Washington. Le 4 décembre 1918, Woodrow Wilson devenait le premier président américain à faire le chemin vers l’Europe. C’est sous ces auspices que cent ans après, Christine Lagarde, la directrice française du FMI, s’est placée lors de son intervention (1, 2) dans le cadre prestigieux de la Huitième conférence Henry A. Kissinger à la Bibliothèque du Congrès Américain.

Son discours était en fait une leçon adressée au public majoritairement américain. En tant que directrice du FMI, Lagarde sait que l’institution qu’elle dirige a été fondée pour servir de pilier au multilatéralisme originellement défendu par les États-Unis. La remise en cause de cet ordre mondial par l’Amérique trumpienne au profit du bilatéralisme pose donc question.

Christine Lagarde a rappelé qu’à la fin de la Seconde Guerre Mondiale, le FMI avait plusieurs missions : promouvoir la coopération monétaire internationale, appuyer l’expansion du commerce et de la croissance économique et décourager les politiques susceptibles de nuire à la prospérité. Comme les autres grandes institutions globales fondées en grande partie par les États-Unis, l’ONU ou l’OMC (anciennement GATT) par exemple, le FMI a su évoluer et surmonter ses crises successives jusqu’à aujourd’hui.

Pourquoi les États-Unis ont-ils participé à la construction de ces grandes institutions ? Parce qu’un monde plus stable et plus florissant leur profite.
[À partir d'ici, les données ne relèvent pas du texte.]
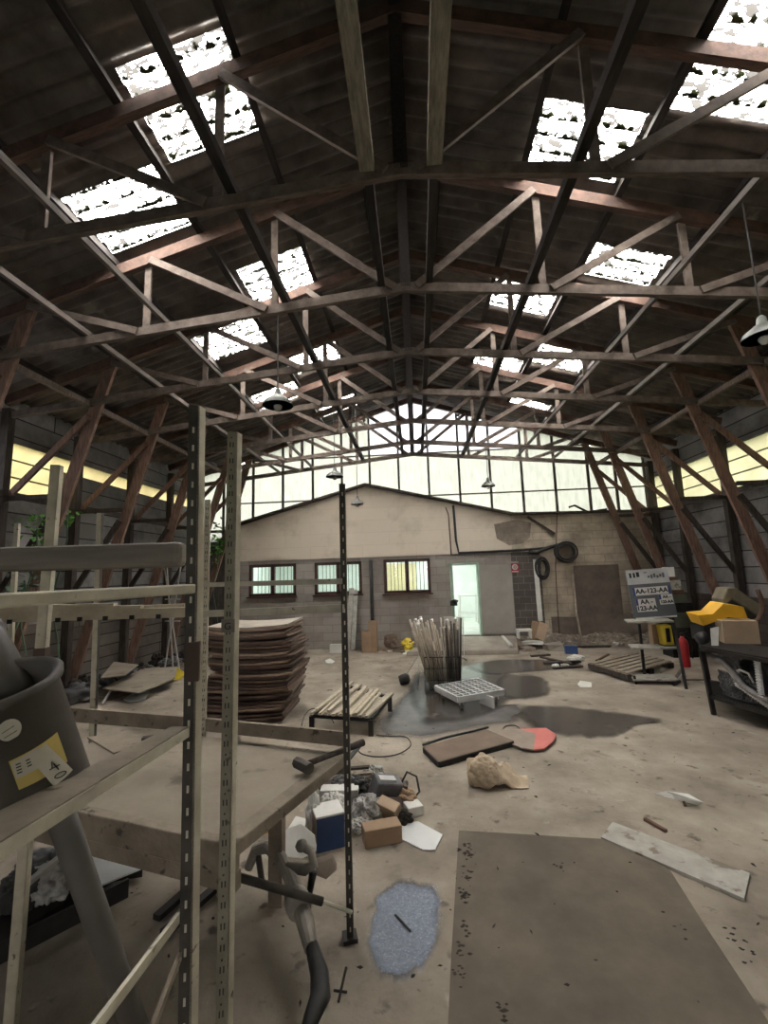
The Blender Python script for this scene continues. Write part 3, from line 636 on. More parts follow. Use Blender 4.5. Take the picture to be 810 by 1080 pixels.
# ------------------------------------------------------------------ grey tub and pipes
def frame_from_axis(ax):
    z = Vector(ax).normalized(); x = Vector((1, 0, 0)); x = (x - z * x.dot(z)).normalized(); y = z.cross(x); return Matrix((x, y, z)).transposed()
bt = dp(-4, 722, 1.02); bb = dp(28, 850, 1.12)
ax = (bt - bb).normalized(); Hh = (bt - bb).length; RB = frame_from_axis(ax)
t = thing('grey_tub', 'round grey plastic tub with yellow and white labels on the near rack', 'tub', bb)
rt_, rb_ = .118, .138
MB().lathe([(.0, .0), (rb_, 0), (rb_ + .003, .02), (rt_, Hh - .02), (rt_ + .012, Hh - .014), (rt_ + .014, Hh), (rt_ + .004, Hh + .008), (rt_ - .008, Hh), (rt_ - .012, Hh - .1), (0, Hh - .12)], 40, bb, RB).build('tub_body', 'bin', t, smooth=True)
def tubpt(ang, h, off=.002):
    r = rb_ + (rt_ - rb_) * h / Hh + off; return bb + RB @ Vector((r * math.cos(ang), r * math.sin(ang), h))
def tub_label(name, pts, m, off, sub=4):
    # curved patch: bilinear grid over four (angle,height) corners
    mb = MB(); n = 8; V = []
    for i in range(n + 1):
        for j in range(n + 1):
            u = i / n; v = j / n
            q = [(pts[0][k] * (1 - u) + pts[1][k] * u) * (1 - v) + (pts[3][k] * (1 - u) + pts[2][k] * u) * v for k in (0, 1)]
            V.append(tubpt(q[0], q[1], off))
    mb.add(V, [(i * (n + 1) + j, (i + 1) * (n + 1) + j, (i + 1) * (n + 1) + j + 1, i * (n + 1) + j + 1) for i in range(n) for j in range(n)])
    return mb.build(name, m, t)
def ang_of(px, py):
    """angle and height on the tub under a surveyed sight line"""
    d = ray(px, py).normalized(); best = (9, 0, 0); ca_, ch_, da, dh = math.radians(-60), Hh / 2, math.radians(110), Hh / 2
    for step in range(4):
        cand = []
        for i in range(-20, 21):
            a_ = ca_ + da * i / 20; nn = RB @ Vector((math.cos(a_), math.sin(a_), 0))
            for j in range(-20, 21):
                h = ch_ + dh * j / 20; v = tubpt(a_, h) - EYE
                if nn.dot(v) > 0: continue
                cand.append(((v.normalized() - d).length, a_, h))
        best = min(cand); ca_, ch_ = best[1:]; da /= 8; dh /= 8
    return best[1:]
q = [ang_of(*p) for p in ((9, 803), (60, 772), (71, 803), (20, 833))]; tub_label('yellow_label', q, 'ylabel', .003)
q = [ang_of(*p) for p in ((11, 804), (40, 787), (46, 806), (17, 821))]; tub_label('paper_label', q, 'label', .006)
q = [ang_of(*p) for p in ((30, 798), (46, 783), (74, 812), (55, 829))]; wl = tub_label('white_tag', q, 'label', .009)
ce = [ang_of(*p) for p in ((0, 757), (15, 752), (32, 762), (16, 781))]
mb = MB(); c0 = ang_of(10, 770); V = [tubpt(c0[0], c0[1], .002)] + [tubpt(c0[0] + .17 * math.cos(k * math.pi / 10), c0[1] + .024 * math.sin(k * math.pi / 10), .002) for k in range(20)]
mb.add(V, [(0, 1 + k, 1 + (k + 1) % 20) for k in range(20)]); mb.build('round_sticker', 'label', t)
def tub_stroke(name, pts, r=.0012):
    mb = MB(); mb.tube([tubpt(*ang_of(*p), off=.0105) for p in pts], r, 6); return mb.build(name, 'ink', t)
tub_stroke('digit', [(61 + 5.5 * math.cos(k * .524) - 1.8 * math.sin(k * .524), 816.5 - 1.5 * math.cos(k * .524) + 3.2 * math.sin(k * .524)) for k in range(13)])
tub_stroke('digit', [(50, 811), (60, 806)]); tub_stroke('digit', [(52, 803), (52.5, 809.5), (56, 808)]); tub_stroke('digit', [(54, 805), (59, 811)])
for k in range(3): tub_stroke('sticker_line', [(2 + k * 2, 772 + k * 5), (14 + k * 3, 764 + k * 5)], .0007)
for k in range(4): tub_stroke('print_mark', [(16 + k * .6, 805 + k * 3), (21 + k * .6, 803 + k * 3)], .0012)
for k in range(3): tub_stroke('print_mark', [(26 + k, 801 + k * 3), (30 + k, 799 + k * 3)], .0012)
ta = dp(-30, 640, 1.2); tb = dp(16, 735, 1.1)
tag(MB().tube([ta, tb], .045, 20).build('pipe_stub', 'bin', smooth=True), 'grey pipe end sticking out of the top of the grey tub', 'pipe')
pa = dp(60, 848, 1.33); pb = dp(143, 1085, 1.62); dd = (pb - pa).normalized(); pe = pa + dd * ((pa.z - .0) / -dd.z)
tag(origin_to(MB().tube([pa, pe], .037, 28).build('drain_pipe', 'bin', smooth=True), pe), 'fat dark grey pipe leaning to the floor below the tub', 'pipe')

# ------------------------------------------------------------------ dusty platform table
Z = .8
FL, FR, RR = fl(60, 852, Z), fl(243, 893, Z), fl(368, 797, Z)
FL = FL - (FR - FL).normalized() * .75
RL = FL + (RR - FR)
t = thing('platform_table', 'large dusty wooden platform behind the tall rack posts', 'table', ((FL.x + RR.x) / 2, (FL.y + RR.y) / 2, 0))
MB().prism([FL, FR, RR, RL], (0, 0, -.03)).build('table_top', 'ply', t)
ex = (FR - FL).normalized(); ey = (RR - FR).normalized()
dz = Vector((0, 0, 1))
MB().beam(FL + ey * .03 + dz * -.052, FR + ey * .03 + dz * -.052, .06, .115).build('edge_board', 'plyedge', t, bevel=.006)
MB().beam(FL + ey * .045 + dz * -.155, FR + ey * .045 + dz * -.155, .05, .075).build('under_rail', 'plyedge', t, bevel=.006)
MB().beam(FR - ex * .04 + dz * -.03, RR - ex * .04 + dz * -.012, .085, .06).build('edge_board', 'plyedge', t, bevel=.006)
MB().beam(RL + dz * -.05, RR + dz * -.05, .05, .1).build('edge_board', 'plyedge', t)
for p in (FL + ex * .15 + ey * .75, FR - ex * .75 + ey * .8, RR - ex * .4 - ey * .15, RL + ex * .1 - ey * .1):
    MB().box((p.x, p.y, .34), (.08, .08, .68)).build('leg', 'plyedge', t)
# small scraps lying on it
tag(MB().prism([fl(92, 779, .802), fl(140, 773, .802), fl(192, 778, .802), fl(120, 796, .802)], (0, 0, .012)).build('scrap_board', 'plyedge'), 'thin scrap board lying on the platform near the rear rail', 'board')
a = fl(150, 768, .64)
tag(MB().beam(fl(150, 781, .83), fl(190, 776, .83), .05, .04).build('wood_block', 'post'), 'dark wooden block on the platform beside the taped post', 'block')
# sledge hammer on the table edge
hz = Z + .055; h0 = fl(318, 808, hz); h1 = fl(383, 783, hz)
d = (h1 - h0).normalized(); n = Vector((-d.y, d.x, 0))
t = thing('sledge_hammer', 'sledge hammer lying on the edge of the dusty platform', 'hammer', h0)
MB().tube([h0, h0.lerp(h1, .5), h1], [.016, .016, .021], 10).build('handle', 'post', t, smooth=True)
MB().tube([h0 - n * .065 + d * .01, h0 + n * .065 + d * .01], .03, 8).build('hammer_head', 'rackdark', t)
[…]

La solidarité internationale est une question d’intérêt national : Washington a été récompensée de son engagement multilatéraliste par une période de croissance sans précédent.

Christine Lagarde a voulu convaincre son public que le multilatéralisme est aujourd’hui plus nécessaire que jamais. L’économie mondiale fait face à de nombreux défis : les inégalités deviennent insoutenables, le changement climatique de plus en plus pressant, les États perdent la main sur l’économie numérique… Christine Lagarde a ainsi appelé à l’avènement d’un “nouveau multilatéralisme” qui s’opposerait au retour du bilatéralisme.
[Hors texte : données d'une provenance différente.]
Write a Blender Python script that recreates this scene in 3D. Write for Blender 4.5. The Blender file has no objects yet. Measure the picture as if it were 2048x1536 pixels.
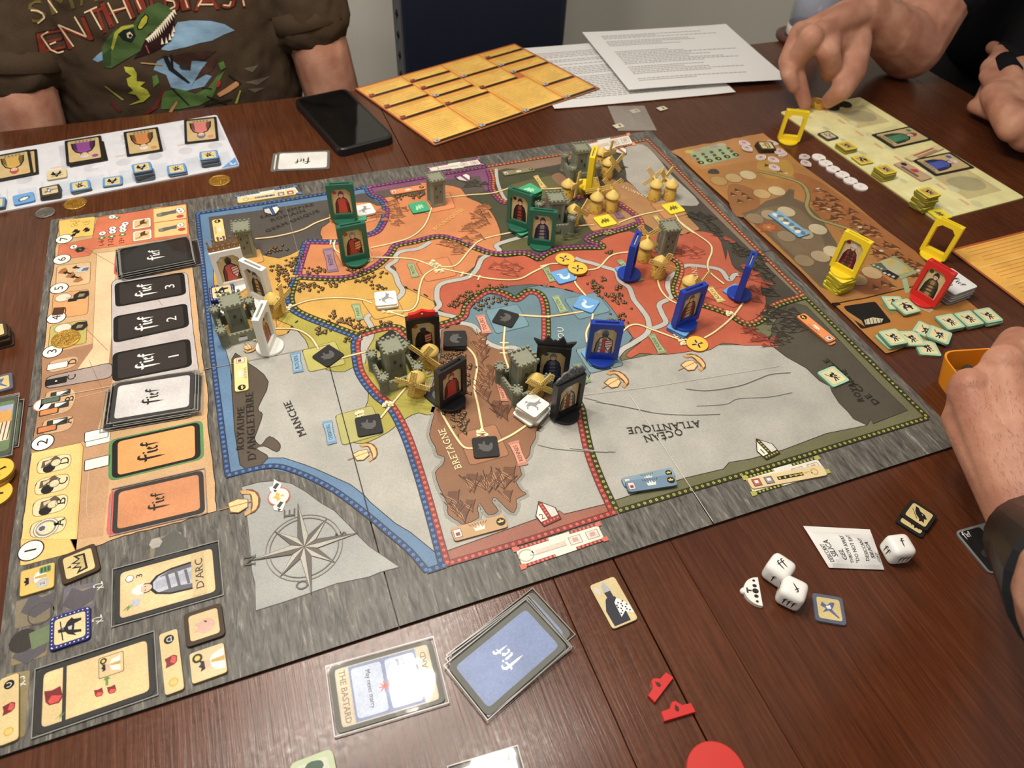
import bpy, bmesh, math, random
from mathutils import Vector, Matrix
from mathutils.bvhtree import BVHTree
from mathutils.geometry import tessellate_polygon
random.seed(7)
SC = bpy.context.scene
COL = SC.collection
# ---------------- camera, lights, exposure ----------------
TZ = 0.75                 # table top height
BZ = TZ + 0.0025          # top of the game board
CAM = Vector((0, 0, BZ + 0.444))
FPX = 1408.0
RX = Vector((0.93684853, -0.22708846, 0.26598056))
RY = Vector((-0.34736159, -0.69263931, 0.63213188))
RZ = Vector((0.04067874, -0.68460325, -0.72777993))

def ray(x, y):
    c = Vector(((x - 1024) / FPX, (y - 768) / FPX, 1.0))
    return Vector((RX.dot(c), RY.dot(c), RZ.dot(c)))

def P3(x, y, z=BZ):
    "the point at height z that is seen at photo pixel x, y"
    d = ray(x, y)
    return CAM + d * ((z - CAM.z) / d.z)

def P(x, y, z=BZ):
    p = P3(x, y, z)
    return (p.x, p.y)

def PY(x, y, Y):
    "the point on the vertical plane y = Y that is seen at photo pixel x, y"
    d = ray(x, y)
    return CAM + d * (Y / d.y)

cd = bpy.data.cameras.new('camera')
cam = bpy.data.objects.new('camera', cd)
COL.objects.link(cam)
cd.sensor_width = 36.0
cd.lens = 36.0 * FPX / 2048.0
cd.clip_start = 0.01
cm = Matrix.Identity(4)
for i, row in enumerate((RX, RY, RZ)):
    cm[i][0], cm[i][1], cm[i][2] = row[0], -row[1], -row[2]
    cm[i][3] = CAM[i]
cam.matrix_world = cm
cd.dof.use_dof = True
cd.dof.focus_distance = 0.57
cd.dof.aperture_fstop = 11.0
SC.camera = cam
vs = SC.view_settings
vs.view_transform = 'Standard'
vs.look = 'None'
vs.gamma = 1.0
vs.use_curve_mapping = False
vs.exposure = 0.0
W = bpy.data.worlds.new('world')
SC.world = W
W.use_nodes = True
W.node_tree.nodes['Background'].inputs[0].default_value = (1.0, 0.95, 0.89, 1)
W.node_tree.nodes['Background'].inputs[1].default_value = 0.41
LAMP_Z = TZ + 0.86
LAMPS = [(0.04, 0.49), (-0.15, 0.45), (0.14, 0.32), (0.13, 0.60), (-0.09, 0.62)]
for lx, ly in LAMPS:
    ld = bpy.data.lights.new('ceiling_lamp_bulb', 'POINT')
    ld.energy = 7.0
    ld.color = (1.0, 0.93, 0.83)
    ld.shadow_soft_size = 0.035
    lo = bpy.data.objects.new('ceiling_lamp_bulb', ld)
    lo.location = (lx, ly, LAMP_Z)
    COL.objects.link(lo)

# ---------------- helpers ----------------
def lin(c):
    if isinstance(c, str):
        c = c.lstrip('#')
        c = [int(c[i:i + 2], 16) / 255 for i in (0, 2, 4)]
    elif max(c) > 1.0:
        c = [v / 255 for v in c]
    return tuple((v / 12.92 if v <= 0.04045 else ((v + 0.055) / 1.055) ** 2.4) for v in c) + (1.0,)

MATS = {}
def nodes_mat(name):
    m = bpy.data.materials.new(name)
    m.use_nodes = True
    nt = m.node_tree
    return m, nt, nt.nodes['Principled BSDF']

def finish(name, rough=0.5, spec=0.5, metal=0.0, mott=0.0, mscale=60.0, grain=0.0, gscale=900.0, bump=0.0, bscale=400.0, coat=0.0, sss=0.0, sheen=0.0, trans=0.0, alpha=1.0, sat=1.0):
    "a material that takes its base colour from the mesh colour attribute, with procedural mottling, grain and bump"
    if name in MATS:
        return MATS[name]
    m, nt, b = nodes_mat(name)
    L = nt.links.new
    at = nt.nodes.new('ShaderNodeAttribute'); at.attribute_name = 'Col'
    out = at.outputs['Color']
    tc = nt.nodes.new('ShaderNodeTexCoord')
    for amp, sc, det in ((mott, mscale, 5.0), (grain, gscale, 2.0)):
        if amp > 0:
            n = nt.nodes.new('ShaderNodeTexNoise'); n.inputs['Scale'].default_value = sc; n.inputs['Detail'].default_value = det
            L(tc.outputs['Object'], n.inputs['Vector'])
            mr = nt.nodes.new('ShaderNodeMapRange')
            mr.inputs[1].default_value = 0.25; mr.inputs[2].default_value = 0.75
            mr.inputs[3].default_value = 1 - amp; mr.inputs[4].default_value = 1 + amp
            L(n.outputs['Fac'], mr.inputs[0])
            mx = nt.nodes.new('ShaderNodeVectorMath'); mx.operation = 'SCALE'
            L(out, mx.inputs[0]); L(mr.outputs[0], mx.inputs['Scale'])
            out = mx.outputs[0]
    if sat != 1.0:
        hs = nt.nodes.new('ShaderNodeHueSaturation'); hs.inputs['Saturation'].default_value = sat
        L(out, hs.inputs['Color']); out = hs.outputs[0]
    L(out, b.inputs['Base Color'])
    b.inputs['Roughness'].default_value = rough
    b.inputs['Specular IOR Level'].default_value = spec
    b.inputs['Metallic'].default_value = metal
    b.inputs['Coat Weight'].default_value = coat
    b.inputs['Coat Roughness'].default_value = 0.1
    b.inputs['Alpha'].default_value = alpha
    if trans:
        b.inputs['Transmission Weight'].default_value = trans
    if sss:
        b.inputs['Subsurface Weight'].default_value = sss
        b.inputs['Subsurface Radius'].default_value = (1.0, 0.35, 0.2)
        b.inputs['Subsurface Scale'].default_value = 0.006
    if sheen:
        b.inputs['Sheen Weight'].default_value = sheen
    if bump:
        n = nt.nodes.new('ShaderNodeTexNoise'); n.inputs['Scale'].default_value = bscale; n.inputs['Detail'].default_value = 4
        L(tc.outputs['Object'], n.inputs['Vector'])
        bp = nt.nodes.new('ShaderNodeBump'); bp.inputs['Strength'].default_value = bump; bp.inputs['Distance'].default_value = 0.001
        L(n.outputs['Fac'], bp.inputs['Height']); L(bp.outputs[0], b.inputs['Normal'])
    MATS[name] = m
    return m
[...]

Selon elle, les pays doivent s’engager à améliorer l’existence de leurs citoyens, à devenir plus transparentes et responsables et veiller à ce que les bienfaits économiques de la mondialisation profitent au plus grand nombre.

Elle a ainsi délimité quatre chantiers pour arriver à ce résultat. Premièrement, le commerce : les tensions commerciales doivent cesser et le système commercial global devenir plus juste. Deuxièmement, la fiscalité : les pays doivent coopérer afin de taxer les multinationales et réguler efficacement l’économie numérique. Troisièmement, le climat : les instruments issus des accords de Paris sur le climat sont les meilleurs outils pour lutter contre le réchauffement climatique et doivent être respectés. Quatrièmement, la lutte contre la corruption : alors que la confiance dans les institutions s’effrite, les États doivent tout faire pour promouvoir la bonne gouvernance dans les plus hautes sphères.

Agir efficacement sur ses quatre chantiers nécessite une importante coopération internationale et doit permettre d’entrer dans ce que la directrice du FMI appelle l’”âge de l’ingéniosité”. Mais pour ceci, il faut que les États-Unis, comme à la fin de la seconde guerre mondiale, mènent la marche.

Perspectives :

  1. Christine Lagarde craint l’avènement d’un “âge de la colère” et pense que le multilatéralisme défendu par le FMI est la voie vers un “âge de l’ingéniosité” qui profiterait au plus grand nombre grâce à une coopération renforcée entre les états.
  2. Elle a appelé les États-Unis à ne pas rejeter le multilatéralisme car la promotion de la solidarité internationale est dans leurs intérêts.

Sources :

  1. LAGARDE Christine, le Christine Lagarde Delivers the Kissinger Lecture in Foreign Policy and International Relations, compte Youtube Library of Congress, 4 décembre 2018.
  2. LAGARDE Christine, Age of Ingenuity : Reimagining 21st Century International Cooperation, Fonds Monétaire International, 4 décembre 2018.